About

The Center for Risk and Responsibility

The Rutgers Center for Risk and Responsibility at Rutgers Law School explores the ways in which society makes choices about risk, its proper allocation, and compensation for the harm caused when risks materialize.

The recognition of risk and attempts to manage it are defining features of modern society, and the law responds in a number of ways. Tort law allocates the burden of harm that results from risk, compensates victims of risk-producing harm, and provides disincentives for risky behavior. Insurance law enables and constrains risk allocation by private parties. Administrative regulation attempts to directly control risk-creating activity. RCRR provides a forum for scholarly discourse on these topics.

Principal activities of RCRR include:

  • Workshops for insurance scholars.
  • Conferences that are broadly interdisciplinary, involving legal academics, social scientists, practicing lawyers, industry executives, and government officials, as appropriate to the topics.
  • The Essential Protections for Policyholders project in cooperation with United Policyholders.
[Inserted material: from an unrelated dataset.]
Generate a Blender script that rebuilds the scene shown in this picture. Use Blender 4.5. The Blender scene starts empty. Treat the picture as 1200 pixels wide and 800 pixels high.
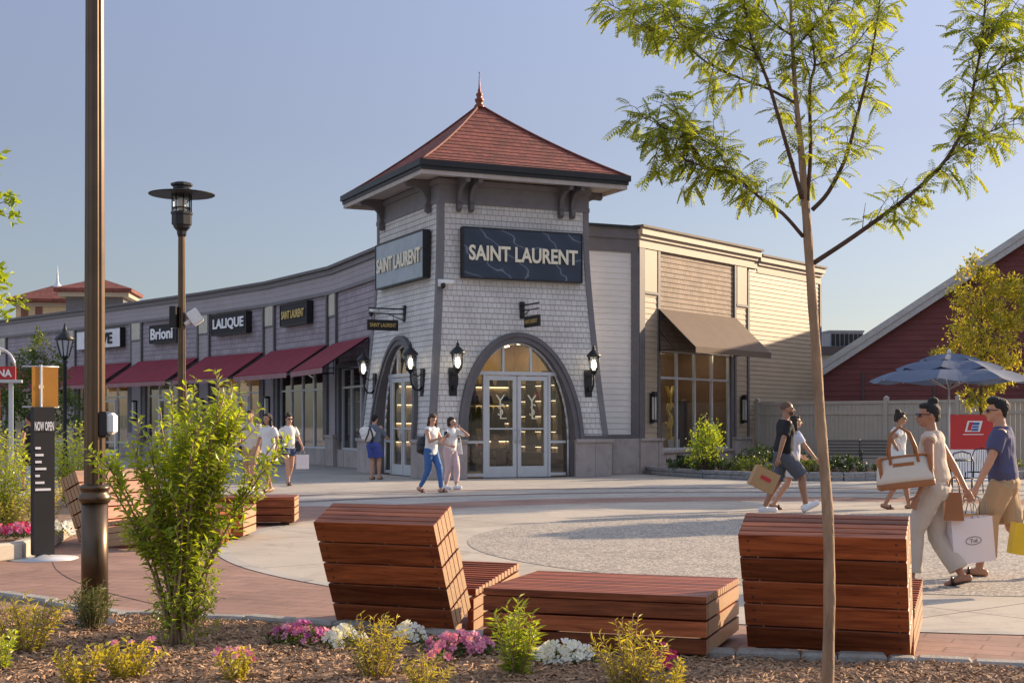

Every state regulates homeowners insurance and insurance companies, but states differ dramatically in how much and what kind of regulation they provide for the benefit of policyholders. The Essential Protections provide a roadmap that every state can follow in improving homeowners insurance.
  • The Protection Gap project. In the past few years the insurance community has paid increasing attention to the “protection gap”—the extent to which significant property losses are not covered by insurance. The project produces conferences, research, and recommendations on the protection gap in homeowners insurance.